With so little going on, the characters don’t have much opportunity to make an impact. Capaldi has clearly settled into his role, swapping doubts about his morality for a more reckless cheerfulness, and he even gets to fulfil his self-given ‘Rebel Time Lord’ moniker by riding into a medieval arena atop an armoured tank while shredding his guitar. The Doctor does like to make an entrance, after all. Yet, because we don’t really see him in action here, it’s difficult to gauge just how much he has changed since his first series.
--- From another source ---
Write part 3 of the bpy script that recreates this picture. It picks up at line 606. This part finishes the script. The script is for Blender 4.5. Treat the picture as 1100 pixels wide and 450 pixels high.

This also affects the Doctor’s relationship with Clara as the friends are kept frustratingly apart for most of the episode. It’s disappointing partly because Capaldi and Coleman have such a fizzing chemistry together, but also because there no longer seems to be any conflict between them, which doesn’t make for an exciting dynamic.

Likewise, the villains here are seriously lacklustre. Davros may be one of the Doctor’s most formidable foes, but he spends all of his time in this episode merely wheezing in his life-support chair waiting for the Time Lord to arrive, which is hardly compelling. Meanwhile, the arrivals of the Daleks is understandably delayed until the final moments, but the fact that they are under the control of an outside party always makes them feel less threatening, even when they do their Daleky-thing to Missy and Clara.

The joy of series nine’s revival of the two-parter format should’ve been the return of big, epic cliff-hangers, but by failing to ramp up the desperation of the Doctor’s predicament, the end of this episode is flat and unconvincing, especially as the promotional trailers reveal Clara almost certainly survives her run in with the Daleks’ vaporising gizmos.

There’s plenty of Moffat magic in the opening half, with the show’s trademark playfulness and McDonald’s stunning visuals particularly impressing, but its promising start quickly dissipates to an underwhelming conclusion. That said, The Magician’s Apprentice is still Doctor Who at its most bold and ambitious, and that makes it more than worthy of your attention. Welcome back, Doctor.